The unexpected side of being the ‘braider’ of the track team


Arianna DeLeon

The girls track team poses for a celebratory photo after winning the WSC Gold Indoor Conference Championship, all fashioning their braided hair.

For many on my track team, the bus ride to the meet is an opportunity to relax before competing, but for me, it is quite the opposite. Instead of quietly listening to music for thirty minutes, I am bombarded with requests from people wanting their hair braided before the meet. Don’t get me wrong, I want everyone to look and feel fabulous going into their races, but the entire process of braiding one’s hair is quite frustrating, to say the least.

My frustrations begin with no one ever knowing what they want, and if they do know, they want the same hairstyle they always get. While this is certainly simpler for me, it can become quite redundant and boring. On the off chance we decide to switch things up, we waste valuable time trying to come up with a new and creative hairstyle which I could be spending preparing for my race.
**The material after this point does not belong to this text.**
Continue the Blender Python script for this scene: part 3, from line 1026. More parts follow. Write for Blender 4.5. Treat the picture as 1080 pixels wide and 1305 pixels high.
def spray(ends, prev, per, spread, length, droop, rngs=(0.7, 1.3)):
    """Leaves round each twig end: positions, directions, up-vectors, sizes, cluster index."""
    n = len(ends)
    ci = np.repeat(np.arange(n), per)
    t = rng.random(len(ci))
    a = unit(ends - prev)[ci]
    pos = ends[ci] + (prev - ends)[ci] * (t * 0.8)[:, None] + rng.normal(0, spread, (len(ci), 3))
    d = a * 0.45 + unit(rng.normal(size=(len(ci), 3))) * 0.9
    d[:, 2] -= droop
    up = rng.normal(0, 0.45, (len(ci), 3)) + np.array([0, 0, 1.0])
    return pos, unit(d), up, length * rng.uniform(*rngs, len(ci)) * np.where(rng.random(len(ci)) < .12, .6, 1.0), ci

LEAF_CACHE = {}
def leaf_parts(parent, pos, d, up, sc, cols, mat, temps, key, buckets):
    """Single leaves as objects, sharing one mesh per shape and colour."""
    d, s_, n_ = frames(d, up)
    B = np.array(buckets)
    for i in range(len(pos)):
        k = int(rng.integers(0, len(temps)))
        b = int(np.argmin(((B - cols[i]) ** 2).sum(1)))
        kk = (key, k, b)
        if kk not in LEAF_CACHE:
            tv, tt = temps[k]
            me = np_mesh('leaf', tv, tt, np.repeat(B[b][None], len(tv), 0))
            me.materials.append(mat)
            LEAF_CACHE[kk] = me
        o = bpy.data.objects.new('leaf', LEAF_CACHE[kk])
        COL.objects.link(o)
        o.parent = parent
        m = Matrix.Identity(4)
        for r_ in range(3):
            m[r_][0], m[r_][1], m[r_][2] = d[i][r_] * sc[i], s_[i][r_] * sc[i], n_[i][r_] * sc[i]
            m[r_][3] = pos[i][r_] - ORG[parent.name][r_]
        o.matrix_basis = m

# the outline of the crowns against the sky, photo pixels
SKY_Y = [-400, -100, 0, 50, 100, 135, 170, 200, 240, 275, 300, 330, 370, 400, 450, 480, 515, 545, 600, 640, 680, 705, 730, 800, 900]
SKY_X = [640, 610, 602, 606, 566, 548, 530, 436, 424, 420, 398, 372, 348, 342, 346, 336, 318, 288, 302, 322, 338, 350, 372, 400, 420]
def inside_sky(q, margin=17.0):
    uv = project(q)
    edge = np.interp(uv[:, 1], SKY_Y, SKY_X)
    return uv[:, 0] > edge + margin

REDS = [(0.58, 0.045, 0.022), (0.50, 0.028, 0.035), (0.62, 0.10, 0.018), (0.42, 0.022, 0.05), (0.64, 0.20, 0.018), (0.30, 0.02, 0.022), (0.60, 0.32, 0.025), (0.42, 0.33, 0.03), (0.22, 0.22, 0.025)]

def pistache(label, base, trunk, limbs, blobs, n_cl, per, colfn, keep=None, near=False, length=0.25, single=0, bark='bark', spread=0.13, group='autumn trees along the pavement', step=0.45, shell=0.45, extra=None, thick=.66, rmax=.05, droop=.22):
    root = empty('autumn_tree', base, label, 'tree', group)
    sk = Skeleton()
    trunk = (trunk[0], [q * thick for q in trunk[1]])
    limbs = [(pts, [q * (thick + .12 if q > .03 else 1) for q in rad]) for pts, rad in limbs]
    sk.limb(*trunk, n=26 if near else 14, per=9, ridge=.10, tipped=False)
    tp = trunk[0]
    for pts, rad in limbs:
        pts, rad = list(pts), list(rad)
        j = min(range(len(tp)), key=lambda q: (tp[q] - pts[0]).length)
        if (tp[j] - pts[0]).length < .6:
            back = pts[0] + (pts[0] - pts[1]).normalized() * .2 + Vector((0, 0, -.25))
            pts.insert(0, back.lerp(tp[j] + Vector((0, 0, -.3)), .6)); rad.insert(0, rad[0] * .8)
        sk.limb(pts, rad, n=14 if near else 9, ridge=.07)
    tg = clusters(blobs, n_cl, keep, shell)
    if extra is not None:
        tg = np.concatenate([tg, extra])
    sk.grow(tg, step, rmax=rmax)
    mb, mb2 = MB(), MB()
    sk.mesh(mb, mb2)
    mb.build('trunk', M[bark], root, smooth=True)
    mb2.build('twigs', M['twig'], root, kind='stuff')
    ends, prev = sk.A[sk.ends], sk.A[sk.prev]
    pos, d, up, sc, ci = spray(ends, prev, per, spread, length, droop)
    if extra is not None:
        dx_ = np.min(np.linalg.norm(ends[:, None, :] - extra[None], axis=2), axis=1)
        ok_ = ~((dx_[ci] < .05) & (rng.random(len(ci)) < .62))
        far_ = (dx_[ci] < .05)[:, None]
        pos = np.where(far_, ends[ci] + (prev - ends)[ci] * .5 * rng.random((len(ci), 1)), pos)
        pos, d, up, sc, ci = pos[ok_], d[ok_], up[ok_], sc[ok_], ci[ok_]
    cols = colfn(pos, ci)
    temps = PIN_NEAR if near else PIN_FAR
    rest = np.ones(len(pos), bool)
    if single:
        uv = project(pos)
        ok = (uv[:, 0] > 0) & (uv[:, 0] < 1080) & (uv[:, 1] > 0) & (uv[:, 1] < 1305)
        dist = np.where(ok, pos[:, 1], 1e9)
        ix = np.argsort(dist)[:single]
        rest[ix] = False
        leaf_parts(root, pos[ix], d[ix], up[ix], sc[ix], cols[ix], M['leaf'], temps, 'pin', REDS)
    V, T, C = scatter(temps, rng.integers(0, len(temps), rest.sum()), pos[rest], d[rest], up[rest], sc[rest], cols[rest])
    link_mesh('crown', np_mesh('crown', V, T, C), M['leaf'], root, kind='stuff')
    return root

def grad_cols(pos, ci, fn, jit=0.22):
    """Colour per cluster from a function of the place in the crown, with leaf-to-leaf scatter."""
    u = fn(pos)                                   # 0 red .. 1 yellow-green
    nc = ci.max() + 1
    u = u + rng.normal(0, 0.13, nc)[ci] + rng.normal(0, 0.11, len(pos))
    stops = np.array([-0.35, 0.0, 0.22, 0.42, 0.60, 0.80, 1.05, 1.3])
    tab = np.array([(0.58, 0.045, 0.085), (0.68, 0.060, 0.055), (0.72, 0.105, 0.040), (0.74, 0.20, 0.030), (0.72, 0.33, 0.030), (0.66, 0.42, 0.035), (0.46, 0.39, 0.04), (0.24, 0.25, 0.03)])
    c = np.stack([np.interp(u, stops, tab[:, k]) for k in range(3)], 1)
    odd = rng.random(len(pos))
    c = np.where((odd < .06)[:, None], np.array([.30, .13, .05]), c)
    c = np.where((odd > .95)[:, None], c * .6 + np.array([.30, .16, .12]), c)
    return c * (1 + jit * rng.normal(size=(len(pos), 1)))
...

The second major issue I have with being the team braider is that the bus always seems to be the time people want their hair braided. Braiding hair in itself is difficult, but doing it on a moving vehicle is practically a warm-up before I even arrive at the meet. It requires perfect balance and me constantly being prepared for large bumps or turns that could potentially throw me off balance, as I don’t want them to interfere with my braiding.

Additionally, from my observations, it seems almost without fail that every time one person asks me to braid their hair, it sets off a flood of other people looking to have their hair braided before we arrive at our meet. While I pride myself on being a fast braider, I admittedly can only braid hair so quickly. This means that when my team arrives at the meet, I have to continue braiding hair, instead of getting situated and ready for my own race.

Despite all of this, I really am honored that so many girls on my team appreciate my skills as a braider and feel more confident on race day because I did their hair. It is rewarding to see all of my teammates with their beautifully braided hair ready to step up to the line. Nothing is more powerful than looking and feeling good going into a race.

With that in mind, the stress and the toll on my body makes it worth my time and effort if it makes my teammates feel fierce and ready going into their races. Upon reflection, I have come to the realization that I don’t want anyone to replace me as the braider as it is a fantastic way to bond with my teammates, and it is always rewarding in the end. For now, I just have to make sure my hair is braided prior to arriving at the bus.